• [AIM]
Retype the data exactly, from its first line to the line containing "s.t.links.new(a, b)", including both, and skip any picture.

• [MATERIAL PROVIDED]
--
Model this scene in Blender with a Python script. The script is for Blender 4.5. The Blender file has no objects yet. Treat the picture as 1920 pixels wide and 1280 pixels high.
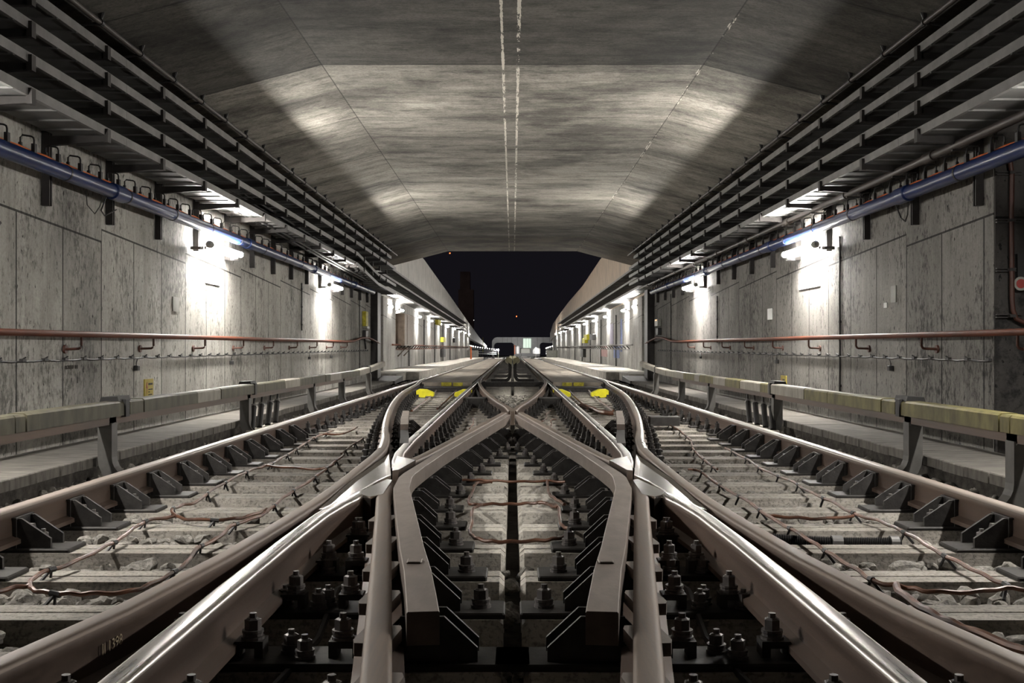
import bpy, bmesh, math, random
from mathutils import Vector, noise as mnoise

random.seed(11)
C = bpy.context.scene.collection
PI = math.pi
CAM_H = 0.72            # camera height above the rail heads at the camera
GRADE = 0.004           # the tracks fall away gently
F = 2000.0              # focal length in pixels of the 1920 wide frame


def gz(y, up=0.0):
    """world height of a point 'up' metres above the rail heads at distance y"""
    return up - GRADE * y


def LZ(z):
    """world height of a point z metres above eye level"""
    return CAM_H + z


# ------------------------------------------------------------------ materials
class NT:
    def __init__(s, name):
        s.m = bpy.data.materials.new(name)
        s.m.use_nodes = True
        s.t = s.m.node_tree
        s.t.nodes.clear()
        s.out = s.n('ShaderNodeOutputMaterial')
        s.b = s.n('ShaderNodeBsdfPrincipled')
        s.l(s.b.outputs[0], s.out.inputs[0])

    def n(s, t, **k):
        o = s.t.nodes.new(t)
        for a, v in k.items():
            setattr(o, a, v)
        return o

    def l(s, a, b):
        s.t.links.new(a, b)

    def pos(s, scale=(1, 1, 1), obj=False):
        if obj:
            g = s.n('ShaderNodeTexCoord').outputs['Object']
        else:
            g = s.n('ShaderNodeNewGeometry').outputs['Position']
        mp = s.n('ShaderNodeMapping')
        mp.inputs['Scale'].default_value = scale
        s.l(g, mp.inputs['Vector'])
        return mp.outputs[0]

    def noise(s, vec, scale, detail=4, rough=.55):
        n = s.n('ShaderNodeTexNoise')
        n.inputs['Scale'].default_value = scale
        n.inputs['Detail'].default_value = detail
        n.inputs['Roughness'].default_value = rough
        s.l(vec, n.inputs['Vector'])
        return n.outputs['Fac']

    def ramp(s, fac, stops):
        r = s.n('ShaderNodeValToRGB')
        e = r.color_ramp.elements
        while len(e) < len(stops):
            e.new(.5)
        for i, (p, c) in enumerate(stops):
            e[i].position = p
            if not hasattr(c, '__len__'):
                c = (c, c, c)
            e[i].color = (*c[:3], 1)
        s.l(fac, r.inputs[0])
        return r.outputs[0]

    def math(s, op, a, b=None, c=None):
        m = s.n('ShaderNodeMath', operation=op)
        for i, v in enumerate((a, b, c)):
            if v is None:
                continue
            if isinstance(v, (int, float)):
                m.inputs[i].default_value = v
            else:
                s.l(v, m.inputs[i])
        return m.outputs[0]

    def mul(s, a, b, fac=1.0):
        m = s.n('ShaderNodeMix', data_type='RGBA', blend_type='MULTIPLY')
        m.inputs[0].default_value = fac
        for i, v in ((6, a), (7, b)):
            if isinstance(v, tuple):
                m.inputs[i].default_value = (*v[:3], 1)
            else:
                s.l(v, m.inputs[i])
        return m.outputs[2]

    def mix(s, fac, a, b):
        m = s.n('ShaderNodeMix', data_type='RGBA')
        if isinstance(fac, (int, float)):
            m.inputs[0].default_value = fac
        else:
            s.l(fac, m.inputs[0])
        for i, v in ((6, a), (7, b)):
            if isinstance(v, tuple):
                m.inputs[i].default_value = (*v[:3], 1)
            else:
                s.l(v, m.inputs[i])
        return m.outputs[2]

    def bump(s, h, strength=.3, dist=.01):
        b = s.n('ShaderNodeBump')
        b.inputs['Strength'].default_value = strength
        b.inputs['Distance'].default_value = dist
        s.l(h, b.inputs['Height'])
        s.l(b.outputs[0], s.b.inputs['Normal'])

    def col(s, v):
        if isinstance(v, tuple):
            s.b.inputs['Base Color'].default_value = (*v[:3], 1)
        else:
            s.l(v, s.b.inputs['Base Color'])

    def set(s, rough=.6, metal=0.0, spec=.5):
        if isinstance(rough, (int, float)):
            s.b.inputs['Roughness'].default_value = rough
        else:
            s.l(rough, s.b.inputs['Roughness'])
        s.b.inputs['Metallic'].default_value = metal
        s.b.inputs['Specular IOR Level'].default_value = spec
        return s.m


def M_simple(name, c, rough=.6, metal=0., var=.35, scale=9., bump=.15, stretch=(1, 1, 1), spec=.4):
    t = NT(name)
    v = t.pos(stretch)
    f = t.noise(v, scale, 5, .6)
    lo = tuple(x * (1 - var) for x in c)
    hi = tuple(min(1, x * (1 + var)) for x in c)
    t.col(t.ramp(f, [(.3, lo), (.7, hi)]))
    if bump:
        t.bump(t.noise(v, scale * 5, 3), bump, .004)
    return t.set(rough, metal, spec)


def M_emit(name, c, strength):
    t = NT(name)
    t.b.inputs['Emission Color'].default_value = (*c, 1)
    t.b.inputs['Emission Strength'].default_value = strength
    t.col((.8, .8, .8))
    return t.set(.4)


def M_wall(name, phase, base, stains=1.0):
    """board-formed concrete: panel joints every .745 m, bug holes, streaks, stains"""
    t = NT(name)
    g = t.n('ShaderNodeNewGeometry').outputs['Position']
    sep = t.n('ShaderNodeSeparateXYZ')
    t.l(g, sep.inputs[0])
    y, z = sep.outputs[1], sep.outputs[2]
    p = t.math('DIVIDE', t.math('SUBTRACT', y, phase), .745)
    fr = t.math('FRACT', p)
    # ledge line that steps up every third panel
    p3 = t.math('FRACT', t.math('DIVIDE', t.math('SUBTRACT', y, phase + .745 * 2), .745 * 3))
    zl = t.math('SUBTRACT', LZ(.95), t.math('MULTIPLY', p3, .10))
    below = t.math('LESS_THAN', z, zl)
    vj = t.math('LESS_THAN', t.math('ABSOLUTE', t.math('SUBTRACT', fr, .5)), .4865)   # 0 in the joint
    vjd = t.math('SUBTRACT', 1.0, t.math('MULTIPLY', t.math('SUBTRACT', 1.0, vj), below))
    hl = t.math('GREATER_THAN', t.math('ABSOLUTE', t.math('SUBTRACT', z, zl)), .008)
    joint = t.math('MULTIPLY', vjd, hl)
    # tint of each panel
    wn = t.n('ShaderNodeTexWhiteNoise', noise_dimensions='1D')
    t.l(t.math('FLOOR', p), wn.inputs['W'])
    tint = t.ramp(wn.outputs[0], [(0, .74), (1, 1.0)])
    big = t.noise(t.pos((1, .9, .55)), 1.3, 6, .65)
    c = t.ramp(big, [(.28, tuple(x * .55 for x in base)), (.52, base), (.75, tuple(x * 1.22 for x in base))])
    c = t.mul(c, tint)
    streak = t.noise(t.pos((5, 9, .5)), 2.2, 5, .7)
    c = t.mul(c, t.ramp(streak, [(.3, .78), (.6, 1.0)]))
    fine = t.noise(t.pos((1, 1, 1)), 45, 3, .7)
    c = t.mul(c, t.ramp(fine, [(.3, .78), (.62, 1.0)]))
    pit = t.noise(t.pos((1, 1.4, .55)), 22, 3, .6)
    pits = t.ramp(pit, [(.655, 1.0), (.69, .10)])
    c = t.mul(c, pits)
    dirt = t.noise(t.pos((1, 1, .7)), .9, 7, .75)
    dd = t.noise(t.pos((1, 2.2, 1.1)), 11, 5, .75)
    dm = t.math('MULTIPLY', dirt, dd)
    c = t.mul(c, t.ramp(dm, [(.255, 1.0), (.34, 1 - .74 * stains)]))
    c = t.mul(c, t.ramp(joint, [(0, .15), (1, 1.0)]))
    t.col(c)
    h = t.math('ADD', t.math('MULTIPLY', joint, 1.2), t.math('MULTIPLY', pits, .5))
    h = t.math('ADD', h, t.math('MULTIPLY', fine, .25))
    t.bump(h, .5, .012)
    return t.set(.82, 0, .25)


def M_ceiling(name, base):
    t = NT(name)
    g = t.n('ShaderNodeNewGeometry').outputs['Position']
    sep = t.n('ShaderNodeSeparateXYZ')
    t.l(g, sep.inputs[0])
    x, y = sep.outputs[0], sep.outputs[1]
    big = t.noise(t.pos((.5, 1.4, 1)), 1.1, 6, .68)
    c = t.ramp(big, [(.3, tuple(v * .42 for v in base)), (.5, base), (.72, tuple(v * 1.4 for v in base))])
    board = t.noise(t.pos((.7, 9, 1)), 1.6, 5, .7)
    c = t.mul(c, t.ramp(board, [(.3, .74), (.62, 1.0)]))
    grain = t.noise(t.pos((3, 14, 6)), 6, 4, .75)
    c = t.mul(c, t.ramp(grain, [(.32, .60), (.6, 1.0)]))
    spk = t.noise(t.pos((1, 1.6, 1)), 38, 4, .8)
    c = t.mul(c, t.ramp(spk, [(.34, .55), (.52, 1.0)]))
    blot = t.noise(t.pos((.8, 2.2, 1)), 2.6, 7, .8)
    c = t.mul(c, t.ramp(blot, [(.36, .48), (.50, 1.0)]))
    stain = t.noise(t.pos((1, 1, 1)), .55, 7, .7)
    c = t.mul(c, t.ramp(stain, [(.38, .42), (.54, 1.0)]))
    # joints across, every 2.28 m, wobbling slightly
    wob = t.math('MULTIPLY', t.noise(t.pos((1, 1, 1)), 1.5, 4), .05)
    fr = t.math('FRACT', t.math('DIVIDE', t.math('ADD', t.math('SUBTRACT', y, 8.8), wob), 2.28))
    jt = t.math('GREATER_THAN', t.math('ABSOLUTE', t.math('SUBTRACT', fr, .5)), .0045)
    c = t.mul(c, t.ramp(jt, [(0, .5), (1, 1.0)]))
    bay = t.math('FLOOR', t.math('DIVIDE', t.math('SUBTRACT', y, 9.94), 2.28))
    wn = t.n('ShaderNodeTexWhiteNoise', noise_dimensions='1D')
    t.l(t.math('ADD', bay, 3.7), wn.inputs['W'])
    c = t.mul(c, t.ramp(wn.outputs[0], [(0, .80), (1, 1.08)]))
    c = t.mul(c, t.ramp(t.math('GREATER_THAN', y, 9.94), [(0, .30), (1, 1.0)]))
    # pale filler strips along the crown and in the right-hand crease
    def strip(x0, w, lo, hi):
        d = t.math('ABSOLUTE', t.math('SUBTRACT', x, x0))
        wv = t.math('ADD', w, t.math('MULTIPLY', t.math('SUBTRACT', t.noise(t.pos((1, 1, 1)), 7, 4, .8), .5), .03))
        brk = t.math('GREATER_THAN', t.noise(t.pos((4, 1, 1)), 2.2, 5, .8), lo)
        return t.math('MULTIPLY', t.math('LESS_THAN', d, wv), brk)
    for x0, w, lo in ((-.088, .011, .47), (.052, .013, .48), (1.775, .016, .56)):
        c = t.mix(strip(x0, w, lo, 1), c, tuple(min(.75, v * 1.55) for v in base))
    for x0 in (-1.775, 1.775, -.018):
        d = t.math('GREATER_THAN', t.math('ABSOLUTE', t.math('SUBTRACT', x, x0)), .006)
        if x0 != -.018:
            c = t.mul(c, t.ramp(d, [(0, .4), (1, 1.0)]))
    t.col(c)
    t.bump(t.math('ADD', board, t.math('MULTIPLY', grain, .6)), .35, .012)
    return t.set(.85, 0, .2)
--
• [TASK SOLUTION]
Model this scene in Blender with a Python script. The script is for Blender 4.5. The Blender file has no objects yet. Treat the picture as 1920 pixels wide and 1280 pixels high.
import bpy, bmesh, math, random
from mathutils import Vector, noise as mnoise

random.seed(11)
C = bpy.context.scene.collection
PI = math.pi
CAM_H = 0.72            # camera height above the rail heads at the camera
GRADE = 0.004           # the tracks fall away gently
F = 2000.0              # focal length in pixels of the 1920 wide frame


def gz(y, up=0.0):
    """world height of a point 'up' metres above the rail heads at distance y"""
    return up - GRADE * y


def LZ(z):
    """world height of a point z metres above eye level"""
    return CAM_H + z


# ------------------------------------------------------------------ materials
class NT:
    def __init__(s, name):
        s.m = bpy.data.materials.new(name)
        s.m.use_nodes = True
        s.t = s.m.node_tree
        s.t.nodes.clear()
        s.out = s.n('ShaderNodeOutputMaterial')
        s.b = s.n('ShaderNodeBsdfPrincipled')
        s.l(s.b.outputs[0], s.out.inputs[0])

    def n(s, t, **k):
        o = s.t.nodes.new(t)
        for a, v in k.items():
            setattr(o, a, v)
        return o

    def l(s, a, b):
        s.t.links.new(a, b)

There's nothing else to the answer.